Adjust the Mean and Standard Deviation
Adjusting the mean and/or standard deviation is most effective when everyone’s submission grades and/or reviewing grades seem higher or lower than you expected.
If you choose Curved Grading as your grading style, then you are able to adjust the Mean and Standard Deviation to affect your class’s grades as a whole. This will affect the curve that is applied to the Submission Grade. If you chose Benchmark Grading as your grading style, then adjusting the mean and standard deviation has no effect.

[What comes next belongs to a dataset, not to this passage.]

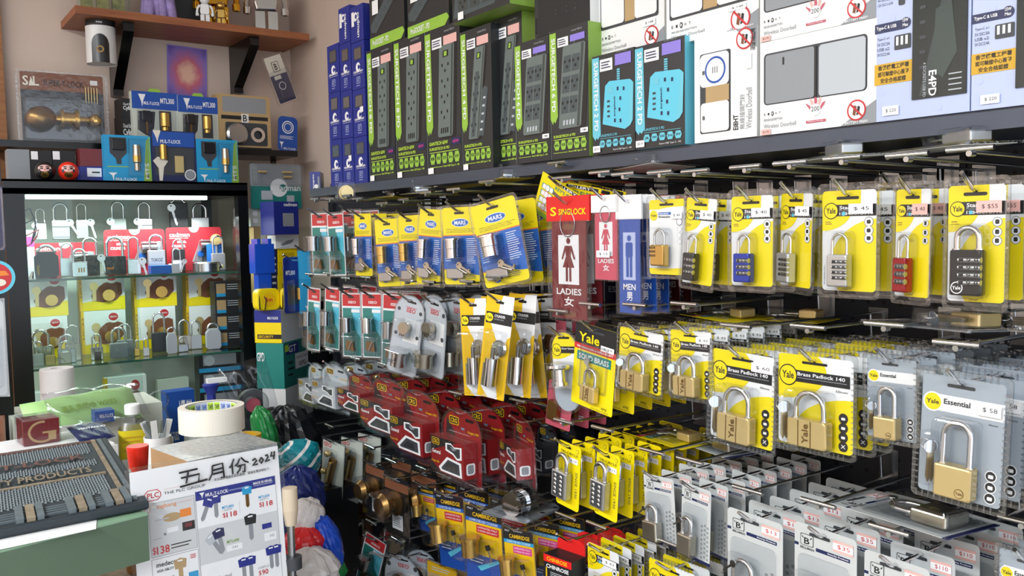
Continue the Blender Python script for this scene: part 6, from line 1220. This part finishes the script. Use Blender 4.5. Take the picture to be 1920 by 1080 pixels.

The mean is the average grade that your students will receive and the standard deviation sets the variability along the curve. Most students will fall within the range of plus or minus one standard deviation. With the default setting of a mean of 85% and a standard deviation of 10, most students will have a submission grade that falls between 75% and 95%. If this range doesn’t seem reasonable for your class, you can make the mean higher. Moving the mean up to 90% will increase the overall percentages in the class to be more in the range of 80%-100%. Adjusting the Standard Deviation would affect the overall range as well. If you have a mean of 90% and then change the standard deviation to 5, the range would fall between 85%-95%.
Adjust the Weights
Adjusting the Weights is most effective when you feel that students should get more (or less) credit for their submission, reviewing quality, or task completion.
Adjusting the weights will put more or less emphasis on any of the three components of the Overall Grade. These components are the Submission Grade, Review Grade, and Task Grade. If you want the overall grade to be more impacted by one of these three components, then you can increase the weight of that component and decrease the weight of the others.
If your rubric does not have rating prompts, or if you have only required one review per person, submission and review grades will not be valid. In these cases (or in other cases where you only want a task-based completion grade), you should but 100% of the grading weight on the task grade.
Remember to recalculate the grades after adjusting any grading settings to apply the new changes.